SET PROBLEM
How many of these lines hold the string "part"? Answer with the number only.

COLLECTED MATERIAL
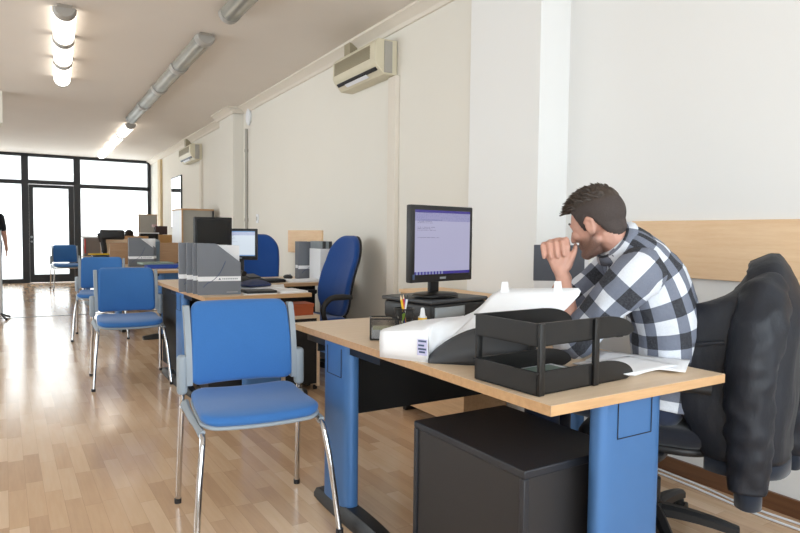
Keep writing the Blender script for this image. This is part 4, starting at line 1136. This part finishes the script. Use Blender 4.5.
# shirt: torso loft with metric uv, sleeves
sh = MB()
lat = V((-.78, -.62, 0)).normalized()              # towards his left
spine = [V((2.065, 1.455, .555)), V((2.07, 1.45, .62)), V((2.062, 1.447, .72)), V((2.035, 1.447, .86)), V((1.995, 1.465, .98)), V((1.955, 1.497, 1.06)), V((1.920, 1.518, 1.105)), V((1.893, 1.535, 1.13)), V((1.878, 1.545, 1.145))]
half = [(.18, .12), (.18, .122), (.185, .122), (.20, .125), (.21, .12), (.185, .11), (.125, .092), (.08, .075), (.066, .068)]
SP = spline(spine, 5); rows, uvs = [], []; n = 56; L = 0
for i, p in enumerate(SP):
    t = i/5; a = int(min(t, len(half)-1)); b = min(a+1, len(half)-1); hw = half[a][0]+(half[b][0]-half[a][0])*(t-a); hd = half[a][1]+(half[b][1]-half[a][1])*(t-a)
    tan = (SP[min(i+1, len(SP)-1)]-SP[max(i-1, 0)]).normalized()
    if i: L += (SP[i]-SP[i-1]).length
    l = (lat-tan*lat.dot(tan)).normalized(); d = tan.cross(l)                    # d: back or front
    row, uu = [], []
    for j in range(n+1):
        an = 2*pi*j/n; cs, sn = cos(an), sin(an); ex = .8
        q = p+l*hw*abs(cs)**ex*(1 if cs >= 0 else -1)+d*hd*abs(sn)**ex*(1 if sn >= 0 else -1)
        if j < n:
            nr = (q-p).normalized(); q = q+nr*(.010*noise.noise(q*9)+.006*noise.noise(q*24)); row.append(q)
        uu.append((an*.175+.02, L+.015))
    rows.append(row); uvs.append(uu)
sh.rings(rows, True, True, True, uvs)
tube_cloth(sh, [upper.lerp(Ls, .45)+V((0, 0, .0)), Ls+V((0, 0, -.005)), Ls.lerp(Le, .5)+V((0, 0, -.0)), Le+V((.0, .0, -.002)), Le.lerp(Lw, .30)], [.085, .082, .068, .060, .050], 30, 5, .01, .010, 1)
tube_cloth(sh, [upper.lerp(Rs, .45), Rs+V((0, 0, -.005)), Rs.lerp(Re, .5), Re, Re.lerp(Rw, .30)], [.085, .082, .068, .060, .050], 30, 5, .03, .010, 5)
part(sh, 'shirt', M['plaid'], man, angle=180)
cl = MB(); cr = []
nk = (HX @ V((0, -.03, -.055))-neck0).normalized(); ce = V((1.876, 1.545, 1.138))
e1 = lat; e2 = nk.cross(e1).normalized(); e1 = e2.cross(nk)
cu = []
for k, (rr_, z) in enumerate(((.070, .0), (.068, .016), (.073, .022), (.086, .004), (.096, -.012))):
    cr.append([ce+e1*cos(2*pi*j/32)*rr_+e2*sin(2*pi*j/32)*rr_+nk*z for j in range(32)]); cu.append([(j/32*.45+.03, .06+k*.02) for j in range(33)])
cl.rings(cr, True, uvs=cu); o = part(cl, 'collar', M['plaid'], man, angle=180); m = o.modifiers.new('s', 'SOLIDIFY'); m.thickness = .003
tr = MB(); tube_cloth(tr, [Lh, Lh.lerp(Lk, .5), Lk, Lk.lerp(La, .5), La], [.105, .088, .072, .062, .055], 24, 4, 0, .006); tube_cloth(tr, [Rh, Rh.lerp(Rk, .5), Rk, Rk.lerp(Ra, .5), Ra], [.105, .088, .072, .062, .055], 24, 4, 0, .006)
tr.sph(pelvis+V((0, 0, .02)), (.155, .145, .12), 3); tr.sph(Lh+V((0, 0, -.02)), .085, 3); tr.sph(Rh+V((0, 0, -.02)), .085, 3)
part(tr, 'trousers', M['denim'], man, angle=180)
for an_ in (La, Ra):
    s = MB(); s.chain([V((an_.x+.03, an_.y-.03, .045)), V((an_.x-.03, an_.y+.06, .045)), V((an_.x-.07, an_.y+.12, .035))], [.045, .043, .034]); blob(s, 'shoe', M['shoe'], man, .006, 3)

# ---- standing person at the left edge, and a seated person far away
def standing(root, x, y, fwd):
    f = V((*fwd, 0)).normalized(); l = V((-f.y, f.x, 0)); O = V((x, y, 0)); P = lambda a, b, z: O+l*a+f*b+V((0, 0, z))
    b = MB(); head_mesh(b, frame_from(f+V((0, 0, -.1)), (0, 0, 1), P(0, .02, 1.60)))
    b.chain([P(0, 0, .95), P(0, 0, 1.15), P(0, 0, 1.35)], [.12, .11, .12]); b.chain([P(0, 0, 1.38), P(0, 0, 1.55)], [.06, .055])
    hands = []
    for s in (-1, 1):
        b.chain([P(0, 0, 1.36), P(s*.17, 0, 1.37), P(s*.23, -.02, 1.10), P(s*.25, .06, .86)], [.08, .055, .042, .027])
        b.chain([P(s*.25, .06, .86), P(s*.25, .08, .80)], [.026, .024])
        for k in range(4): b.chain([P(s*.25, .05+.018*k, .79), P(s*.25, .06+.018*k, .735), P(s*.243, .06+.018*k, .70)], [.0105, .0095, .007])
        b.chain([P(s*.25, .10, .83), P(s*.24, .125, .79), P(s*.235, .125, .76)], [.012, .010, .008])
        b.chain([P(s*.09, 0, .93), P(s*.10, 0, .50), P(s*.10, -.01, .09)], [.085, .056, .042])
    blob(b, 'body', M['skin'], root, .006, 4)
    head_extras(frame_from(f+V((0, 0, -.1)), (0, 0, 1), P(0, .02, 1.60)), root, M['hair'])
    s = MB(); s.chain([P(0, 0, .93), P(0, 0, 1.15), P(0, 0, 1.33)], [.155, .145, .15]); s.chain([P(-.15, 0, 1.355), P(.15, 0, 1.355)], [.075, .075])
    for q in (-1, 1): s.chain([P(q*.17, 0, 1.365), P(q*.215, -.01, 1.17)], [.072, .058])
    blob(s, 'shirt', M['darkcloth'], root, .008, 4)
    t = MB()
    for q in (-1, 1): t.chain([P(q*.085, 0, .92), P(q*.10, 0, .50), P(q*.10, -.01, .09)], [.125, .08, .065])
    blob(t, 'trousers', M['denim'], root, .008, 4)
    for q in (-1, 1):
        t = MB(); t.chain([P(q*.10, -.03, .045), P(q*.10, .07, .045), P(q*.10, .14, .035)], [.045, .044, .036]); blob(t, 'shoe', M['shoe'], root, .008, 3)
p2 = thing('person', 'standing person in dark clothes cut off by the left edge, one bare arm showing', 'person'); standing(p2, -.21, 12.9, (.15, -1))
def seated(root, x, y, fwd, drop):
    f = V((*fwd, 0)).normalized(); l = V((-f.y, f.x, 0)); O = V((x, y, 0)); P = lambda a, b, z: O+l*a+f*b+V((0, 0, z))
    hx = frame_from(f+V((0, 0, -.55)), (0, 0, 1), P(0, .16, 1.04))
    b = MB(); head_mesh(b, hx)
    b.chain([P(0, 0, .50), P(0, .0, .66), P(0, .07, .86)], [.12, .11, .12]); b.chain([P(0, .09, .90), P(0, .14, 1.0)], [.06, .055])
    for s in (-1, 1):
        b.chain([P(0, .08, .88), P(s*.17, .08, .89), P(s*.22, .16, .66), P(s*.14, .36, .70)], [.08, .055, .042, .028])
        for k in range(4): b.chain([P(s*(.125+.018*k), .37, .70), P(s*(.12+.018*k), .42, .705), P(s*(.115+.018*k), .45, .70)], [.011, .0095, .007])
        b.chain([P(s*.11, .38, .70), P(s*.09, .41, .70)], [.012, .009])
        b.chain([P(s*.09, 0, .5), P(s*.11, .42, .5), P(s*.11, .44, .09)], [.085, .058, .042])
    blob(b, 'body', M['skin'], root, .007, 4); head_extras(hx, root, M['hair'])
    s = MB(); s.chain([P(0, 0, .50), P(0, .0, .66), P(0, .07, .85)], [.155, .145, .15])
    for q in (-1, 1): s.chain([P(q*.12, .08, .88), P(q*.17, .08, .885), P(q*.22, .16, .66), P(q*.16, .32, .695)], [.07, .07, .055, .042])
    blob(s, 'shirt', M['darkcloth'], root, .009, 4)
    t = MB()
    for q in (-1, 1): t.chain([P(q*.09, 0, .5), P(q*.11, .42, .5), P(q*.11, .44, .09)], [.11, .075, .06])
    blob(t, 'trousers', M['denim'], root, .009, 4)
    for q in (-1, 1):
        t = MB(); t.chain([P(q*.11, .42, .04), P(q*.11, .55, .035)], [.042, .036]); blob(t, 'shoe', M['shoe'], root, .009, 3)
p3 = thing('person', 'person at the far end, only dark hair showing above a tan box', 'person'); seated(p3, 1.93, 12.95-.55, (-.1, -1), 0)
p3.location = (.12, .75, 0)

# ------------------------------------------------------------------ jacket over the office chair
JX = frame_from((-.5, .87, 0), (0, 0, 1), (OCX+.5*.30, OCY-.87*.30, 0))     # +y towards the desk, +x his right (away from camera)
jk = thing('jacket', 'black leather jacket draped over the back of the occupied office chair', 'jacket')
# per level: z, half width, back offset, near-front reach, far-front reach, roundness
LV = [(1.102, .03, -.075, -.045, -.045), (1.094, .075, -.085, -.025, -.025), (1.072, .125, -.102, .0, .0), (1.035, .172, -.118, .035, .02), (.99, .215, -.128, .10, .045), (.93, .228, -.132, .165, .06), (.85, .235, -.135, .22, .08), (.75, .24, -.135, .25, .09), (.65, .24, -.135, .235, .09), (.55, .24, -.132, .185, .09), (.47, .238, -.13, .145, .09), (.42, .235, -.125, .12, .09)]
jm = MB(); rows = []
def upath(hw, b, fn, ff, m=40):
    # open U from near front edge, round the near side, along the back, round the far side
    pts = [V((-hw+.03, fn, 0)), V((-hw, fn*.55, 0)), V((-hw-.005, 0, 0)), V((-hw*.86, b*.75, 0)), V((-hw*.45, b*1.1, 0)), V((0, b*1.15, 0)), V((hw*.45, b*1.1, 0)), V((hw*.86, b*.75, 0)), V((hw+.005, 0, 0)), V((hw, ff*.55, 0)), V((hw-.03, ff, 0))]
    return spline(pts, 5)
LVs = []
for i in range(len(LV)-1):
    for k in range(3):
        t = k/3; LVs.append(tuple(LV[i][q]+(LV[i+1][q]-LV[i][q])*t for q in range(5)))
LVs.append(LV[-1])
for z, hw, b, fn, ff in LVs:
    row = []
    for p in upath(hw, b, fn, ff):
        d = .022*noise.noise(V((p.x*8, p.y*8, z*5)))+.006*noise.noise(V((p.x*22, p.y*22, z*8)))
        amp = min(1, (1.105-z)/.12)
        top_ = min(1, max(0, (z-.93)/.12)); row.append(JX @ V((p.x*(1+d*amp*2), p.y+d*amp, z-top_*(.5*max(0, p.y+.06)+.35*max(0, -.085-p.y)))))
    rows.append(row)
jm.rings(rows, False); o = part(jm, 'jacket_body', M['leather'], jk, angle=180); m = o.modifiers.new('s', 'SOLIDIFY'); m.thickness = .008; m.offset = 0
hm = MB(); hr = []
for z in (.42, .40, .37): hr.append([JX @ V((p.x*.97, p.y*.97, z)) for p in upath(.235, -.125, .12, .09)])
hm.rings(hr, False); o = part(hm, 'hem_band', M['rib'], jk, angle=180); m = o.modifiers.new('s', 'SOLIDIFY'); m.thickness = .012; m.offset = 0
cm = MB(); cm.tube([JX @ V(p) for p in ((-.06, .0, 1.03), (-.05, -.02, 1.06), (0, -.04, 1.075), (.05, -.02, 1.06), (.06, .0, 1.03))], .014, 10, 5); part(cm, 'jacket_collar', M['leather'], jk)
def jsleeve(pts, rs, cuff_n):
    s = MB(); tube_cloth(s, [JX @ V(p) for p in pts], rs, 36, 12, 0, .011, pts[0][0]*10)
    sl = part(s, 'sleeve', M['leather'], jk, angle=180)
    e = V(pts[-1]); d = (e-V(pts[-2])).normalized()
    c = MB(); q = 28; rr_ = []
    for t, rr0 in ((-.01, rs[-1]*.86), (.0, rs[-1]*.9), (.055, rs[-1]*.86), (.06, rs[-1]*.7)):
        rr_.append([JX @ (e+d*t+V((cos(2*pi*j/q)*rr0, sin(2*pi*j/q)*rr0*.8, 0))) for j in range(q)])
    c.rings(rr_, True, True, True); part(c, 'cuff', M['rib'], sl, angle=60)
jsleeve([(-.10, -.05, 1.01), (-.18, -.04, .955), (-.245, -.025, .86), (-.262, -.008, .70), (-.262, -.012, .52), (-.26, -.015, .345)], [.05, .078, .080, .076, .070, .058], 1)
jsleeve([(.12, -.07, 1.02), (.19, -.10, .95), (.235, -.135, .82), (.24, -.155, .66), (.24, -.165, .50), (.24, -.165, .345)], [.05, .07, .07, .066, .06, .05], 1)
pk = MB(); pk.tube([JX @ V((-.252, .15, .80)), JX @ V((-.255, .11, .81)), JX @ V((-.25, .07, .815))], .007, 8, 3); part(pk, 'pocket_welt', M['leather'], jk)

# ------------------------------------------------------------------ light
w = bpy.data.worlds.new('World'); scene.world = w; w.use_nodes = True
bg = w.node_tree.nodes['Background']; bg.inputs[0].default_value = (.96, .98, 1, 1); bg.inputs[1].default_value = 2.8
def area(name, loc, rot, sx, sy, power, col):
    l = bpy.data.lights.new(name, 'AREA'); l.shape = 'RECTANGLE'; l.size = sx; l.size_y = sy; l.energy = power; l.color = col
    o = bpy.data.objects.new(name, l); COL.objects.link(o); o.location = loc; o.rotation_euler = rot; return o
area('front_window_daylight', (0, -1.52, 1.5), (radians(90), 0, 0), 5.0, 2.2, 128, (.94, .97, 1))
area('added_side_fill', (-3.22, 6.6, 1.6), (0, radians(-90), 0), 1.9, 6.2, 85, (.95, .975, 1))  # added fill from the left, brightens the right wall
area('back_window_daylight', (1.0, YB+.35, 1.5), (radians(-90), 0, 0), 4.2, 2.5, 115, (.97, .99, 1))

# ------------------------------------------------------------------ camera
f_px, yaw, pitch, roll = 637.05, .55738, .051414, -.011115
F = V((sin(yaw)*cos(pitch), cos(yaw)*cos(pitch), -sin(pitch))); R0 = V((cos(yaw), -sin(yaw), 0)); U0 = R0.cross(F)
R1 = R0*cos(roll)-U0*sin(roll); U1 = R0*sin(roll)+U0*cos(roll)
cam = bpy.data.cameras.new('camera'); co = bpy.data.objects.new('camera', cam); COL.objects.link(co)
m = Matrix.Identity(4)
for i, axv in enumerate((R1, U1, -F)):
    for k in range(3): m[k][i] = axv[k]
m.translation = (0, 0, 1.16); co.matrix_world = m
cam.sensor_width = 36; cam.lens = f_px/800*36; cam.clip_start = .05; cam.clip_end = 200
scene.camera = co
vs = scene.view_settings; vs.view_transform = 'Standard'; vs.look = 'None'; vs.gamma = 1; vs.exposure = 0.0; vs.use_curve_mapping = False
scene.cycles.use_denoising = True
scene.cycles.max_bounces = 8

RESULT OF THE EXERCISE
10